— Start —
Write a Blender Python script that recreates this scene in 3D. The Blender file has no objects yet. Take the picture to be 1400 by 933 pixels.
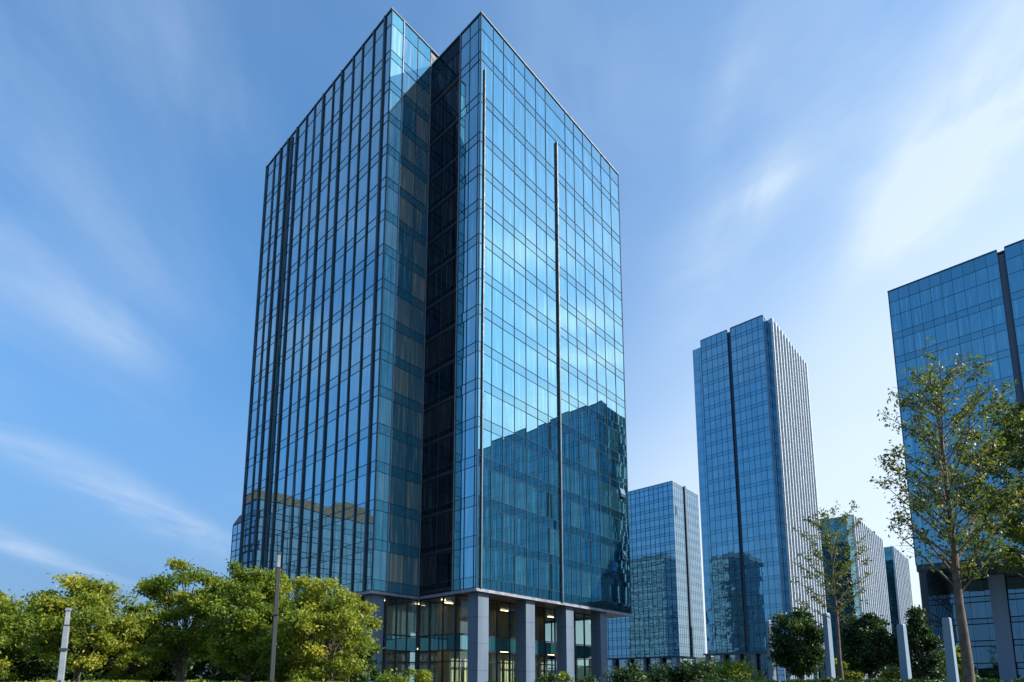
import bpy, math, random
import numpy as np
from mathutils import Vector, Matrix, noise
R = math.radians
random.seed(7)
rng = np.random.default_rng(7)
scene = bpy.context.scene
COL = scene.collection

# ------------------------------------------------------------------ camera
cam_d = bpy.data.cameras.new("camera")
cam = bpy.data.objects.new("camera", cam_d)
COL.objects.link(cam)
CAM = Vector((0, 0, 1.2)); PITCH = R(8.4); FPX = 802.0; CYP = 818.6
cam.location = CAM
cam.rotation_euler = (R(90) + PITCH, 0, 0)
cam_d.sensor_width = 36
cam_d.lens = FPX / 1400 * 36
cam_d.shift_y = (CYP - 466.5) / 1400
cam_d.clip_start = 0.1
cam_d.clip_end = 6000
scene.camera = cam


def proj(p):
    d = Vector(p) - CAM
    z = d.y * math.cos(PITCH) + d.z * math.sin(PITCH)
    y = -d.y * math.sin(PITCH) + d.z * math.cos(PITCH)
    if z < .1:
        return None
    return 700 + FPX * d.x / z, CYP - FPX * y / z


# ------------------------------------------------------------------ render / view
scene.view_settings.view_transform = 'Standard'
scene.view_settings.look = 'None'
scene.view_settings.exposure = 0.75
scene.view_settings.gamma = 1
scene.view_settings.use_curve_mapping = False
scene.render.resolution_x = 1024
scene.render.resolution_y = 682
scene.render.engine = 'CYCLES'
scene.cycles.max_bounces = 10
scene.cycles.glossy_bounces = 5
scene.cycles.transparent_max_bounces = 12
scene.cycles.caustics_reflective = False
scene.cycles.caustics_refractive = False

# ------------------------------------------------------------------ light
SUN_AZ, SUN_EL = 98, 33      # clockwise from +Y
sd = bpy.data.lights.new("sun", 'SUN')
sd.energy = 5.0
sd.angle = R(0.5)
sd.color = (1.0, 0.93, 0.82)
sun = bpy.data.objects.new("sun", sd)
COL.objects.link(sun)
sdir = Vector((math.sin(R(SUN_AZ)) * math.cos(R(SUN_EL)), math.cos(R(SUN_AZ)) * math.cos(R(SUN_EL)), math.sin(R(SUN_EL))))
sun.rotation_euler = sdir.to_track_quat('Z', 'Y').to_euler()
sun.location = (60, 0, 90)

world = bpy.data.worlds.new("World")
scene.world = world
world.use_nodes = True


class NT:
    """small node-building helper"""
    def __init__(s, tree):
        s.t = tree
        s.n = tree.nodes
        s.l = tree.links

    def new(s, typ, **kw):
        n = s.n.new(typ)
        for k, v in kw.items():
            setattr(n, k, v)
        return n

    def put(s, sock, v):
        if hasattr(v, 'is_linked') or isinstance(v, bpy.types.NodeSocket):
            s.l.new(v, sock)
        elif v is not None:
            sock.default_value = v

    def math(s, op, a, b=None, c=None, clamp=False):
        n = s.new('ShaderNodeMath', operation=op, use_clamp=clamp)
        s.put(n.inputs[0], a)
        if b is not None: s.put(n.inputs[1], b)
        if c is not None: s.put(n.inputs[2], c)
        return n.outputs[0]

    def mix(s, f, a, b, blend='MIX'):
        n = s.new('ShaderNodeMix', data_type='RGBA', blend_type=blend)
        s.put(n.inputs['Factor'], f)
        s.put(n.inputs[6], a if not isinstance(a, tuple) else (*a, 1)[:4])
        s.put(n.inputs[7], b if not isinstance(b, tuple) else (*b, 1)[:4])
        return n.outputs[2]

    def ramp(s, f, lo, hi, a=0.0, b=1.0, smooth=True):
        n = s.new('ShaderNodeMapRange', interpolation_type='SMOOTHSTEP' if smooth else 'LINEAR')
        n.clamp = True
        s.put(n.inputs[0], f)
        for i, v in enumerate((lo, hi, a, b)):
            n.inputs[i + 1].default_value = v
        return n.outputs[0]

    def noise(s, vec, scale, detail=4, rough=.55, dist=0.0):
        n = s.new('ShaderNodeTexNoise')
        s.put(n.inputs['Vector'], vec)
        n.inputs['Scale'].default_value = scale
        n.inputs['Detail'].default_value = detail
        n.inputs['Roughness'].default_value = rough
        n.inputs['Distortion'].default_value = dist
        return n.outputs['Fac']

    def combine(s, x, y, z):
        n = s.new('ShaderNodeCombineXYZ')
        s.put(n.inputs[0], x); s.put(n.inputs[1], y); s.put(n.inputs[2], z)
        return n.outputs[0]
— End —
Task instructions ▸ Your task is to repeat the material above exactly, without its pictures.

Task answer ▸
Write a Blender Python script that recreates this scene in 3D. The Blender file has no objects yet. Take the picture to be 1400 by 933 pixels.
import bpy, math, random
import numpy as np
from mathutils import Vector, Matrix, noise
R = math.radians
random.seed(7)
rng = np.random.default_rng(7)
scene = bpy.context.scene
COL = scene.collection

# ------------------------------------------------------------------ camera
cam_d = bpy.data.cameras.new("camera")
cam = bpy.data.objects.new("camera", cam_d)
COL.objects.link(cam)
CAM = Vector((0, 0, 1.2)); PITCH = R(8.4); FPX = 802.0; CYP = 818.6
cam.location = CAM
cam.rotation_euler = (R(90) + PITCH, 0, 0)
cam_d.sensor_width = 36
cam_d.lens = FPX / 1400 * 36
cam_d.shift_y = (CYP - 466.5) / 1400
cam_d.clip_start = 0.1
cam_d.clip_end = 6000
scene.camera = cam


def proj(p):
    d = Vector(p) - CAM
    z = d.y * math.cos(PITCH) + d.z * math.sin(PITCH)
    y = -d.y * math.sin(PITCH) + d.z * math.cos(PITCH)
    if z < .1:
        return None
    return 700 + FPX * d.x / z, CYP - FPX * y / z


# ------------------------------------------------------------------ render / view
scene.view_settings.view_transform = 'Standard'
scene.view_settings.look = 'None'
scene.view_settings.exposure = 0.75
scene.view_settings.gamma = 1
scene.view_settings.use_curve_mapping = False
scene.render.resolution_x = 1024
scene.render.resolution_y = 682
scene.render.engine = 'CYCLES'
scene.cycles.max_bounces = 10
scene.cycles.glossy_bounces = 5
scene.cycles.transparent_max_bounces = 12
scene.cycles.caustics_reflective = False
scene.cycles.caustics_refractive = False

# ------------------------------------------------------------------ light
SUN_AZ, SUN_EL = 98, 33      # clockwise from +Y
sd = bpy.data.lights.new("sun", 'SUN')
sd.energy = 5.0
sd.angle = R(0.5)
sd.color = (1.0, 0.93, 0.82)
sun = bpy.data.objects.new("sun", sd)
COL.objects.link(sun)
sdir = Vector((math.sin(R(SUN_AZ)) * math.cos(R(SUN_EL)), math.cos(R(SUN_AZ)) * math.cos(R(SUN_EL)), math.sin(R(SUN_EL))))
sun.rotation_euler = sdir.to_track_quat('Z', 'Y').to_euler()
sun.location = (60, 0, 90)

world = bpy.data.worlds.new("World")
scene.world = world
world.use_nodes = True


class NT:
    """small node-building helper"""
    def __init__(s, tree):
        s.t = tree
        s.n = tree.nodes
        s.l = tree.links

    def new(s, typ, **kw):
        n = s.n.new(typ)
        for k, v in kw.items():
            setattr(n, k, v)
        return n

    def put(s, sock, v):
        if hasattr(v, 'is_linked') or isinstance(v, bpy.types.NodeSocket):
            s.l.new(v, sock)
        elif v is not None:
            sock.default_value = v

    def math(s, op, a, b=None, c=None, clamp=False):
        n = s.new('ShaderNodeMath', operation=op, use_clamp=clamp)
        s.put(n.inputs[0], a)
        if b is not None: s.put(n.inputs[1], b)
        if c is not None: s.put(n.inputs[2], c)
        return n.outputs[0]

    def mix(s, f, a, b, blend='MIX'):
        n = s.new('ShaderNodeMix', data_type='RGBA', blend_type=blend)
        s.put(n.inputs['Factor'], f)
        s.put(n.inputs[6], a if not isinstance(a, tuple) else (*a, 1)[:4])
        s.put(n.inputs[7], b if not isinstance(b, tuple) else (*b, 1)[:4])
        return n.outputs[2]

    def ramp(s, f, lo, hi, a=0.0, b=1.0, smooth=True):
        n = s.new('ShaderNodeMapRange', interpolation_type='SMOOTHSTEP' if smooth else 'LINEAR')
        n.clamp = True
        s.put(n.inputs[0], f)
        for i, v in enumerate((lo, hi, a, b)):
            n.inputs[i + 1].default_value = v
        return n.outputs[0]

    def noise(s, vec, scale, detail=4, rough=.55, dist=0.0):
        n = s.new('ShaderNodeTexNoise')
        s.put(n.inputs['Vector'], vec)
        n.inputs['Scale'].default_value = scale
        n.inputs['Detail'].default_value = detail
        n.inputs['Roughness'].default_value = rough
        n.inputs['Distortion'].default_value = dist
        return n.outputs['Fac']

    def combine(s, x, y, z):
        n = s.new('ShaderNodeCombineXYZ')
        s.put(n.inputs[0], x); s.put(n.inputs[1], y); s.put(n.inputs[2], z)
        return n.outputs[0]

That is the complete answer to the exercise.